1. What are some of the ways in which these novels identify the problems of family life in contemporary American culture? What is Mona Simpson's ideal of the family, and how do the families in these three novels fail or succeed in providing love, protection, identity, self-respect? Why is the importance of the child's point of view central to all three novels?

2. In The Lost Father, Mayan says, "So much of what determined what was life and what dream was still only money" [p. 116]. In each of these works, one's economic condition has a strong shaping influence on one's life. Is money--or its lack--the most fateful element in life? Which characters in these works are most dependent on money, or on the idea of wealth, in imagining and creating the kind of life they desire?

3. There is a range of narrative techniques in these three novels. There are several first-person narrators in Anywhere But Here, a single first-person narrator in The Lost Father, and a third person omniscient narrator in A Regular Guy. How do these technical choices on Simpson's part affect your experience of each of the novels?

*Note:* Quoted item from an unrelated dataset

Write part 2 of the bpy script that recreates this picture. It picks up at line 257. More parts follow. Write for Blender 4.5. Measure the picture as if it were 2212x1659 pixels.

4. About her approach to structure, Simpson has said, "I work paragraph to paragraph or even line to line.... I have an emotional sense of where things are going to, but I don't do a whole chart or anything like that." (From interview with Susannah Hunnewell, The New York Times Book Review, 9 February 1992, p. 10.) How would you describe and differentiate the structure of these novels? Henry James fondly called the novel form "a loose baggy monster." Do you think that Simpson's novels particularly fit this description?

5. How does Simpson control and convey the sense of time and of past and present? How important a role does memory play in these works?

6. Simpson started out as a poet, and her writing is often powerfully lyrical and imagistic. For example, in The Lost Father Mayan says of her mother, "in her private soul she is a child holding an empty glass jar waiting for the sky to fill it..." [p. 3]. What are some of the more striking images and descriptive passages you've noticed? How do such images affect or deepen your experience of the work?